As stocks and shares investments rise in value, the tax-efficient status of ISA wrappers becomes more beneficial as the amount of CGT you might be liable for increases if you were to encash the fund.

Saving monthly to cope with highs and lows

Regular savings can smooth the rollercoaster stock market ride, to help protect your investment. This is called pound cost averaging. It enables investors to smooth the highs and lows of stock market investing and therefore reduce any fear that market volatility will wipe out gains.

How it works is simple. If share prices are rising one month, your contributions buy fewer fund units, but then you may also have one month when you buy at the bottom of the market, when share prices are cheap - so those same contributions buy more units.

Pound cost averaging works most effectively in volatile markets, when you’re getting regular opportunities to buy relatively cheaply – and over time could see your investment significantly boosted.

By making regular savings into a stocks and shares ISA you no longer have to fear which way the stock market will move next.
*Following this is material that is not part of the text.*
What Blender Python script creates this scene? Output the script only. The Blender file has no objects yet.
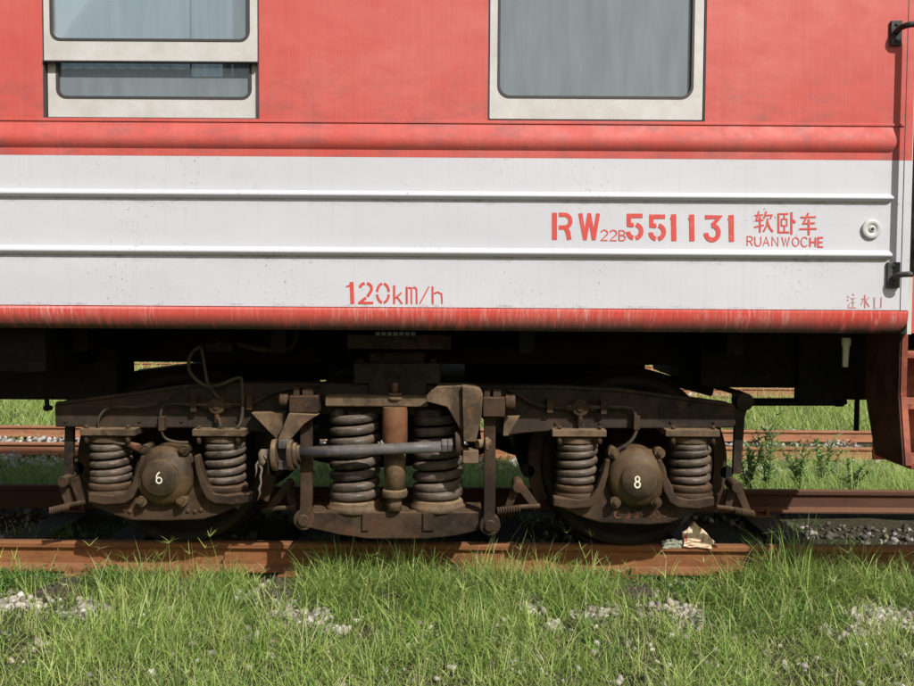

After all, the biggest risk for lump sum ISA investors is that they make their annual investment at the top of the market, and the following week share prices fall and see their investment reduced. The value of investments can go down as well as up and you may get back less than you invested.

Saving towards retirement

If you withdraw funds from your ISA you can’t replace that portion of your allowance, and you’ll lose the tax benefits going forward for that slice of your savings. So this protects savers in another way – from themselves! As they’re more likely to leave their cash in place to accumulate over time, safe in the knowledge that it’s not locked up until retirement like pensions. Therefore, if the need arises, you can access your money held in an ISA to pay for an unexpected bill.

Of course, you don’t have to use ISAs to fund retirement. The beauty of these wrappers is their flexible nature, alongside their protective benefits – so don’t delay, make sure you use your annual allowance.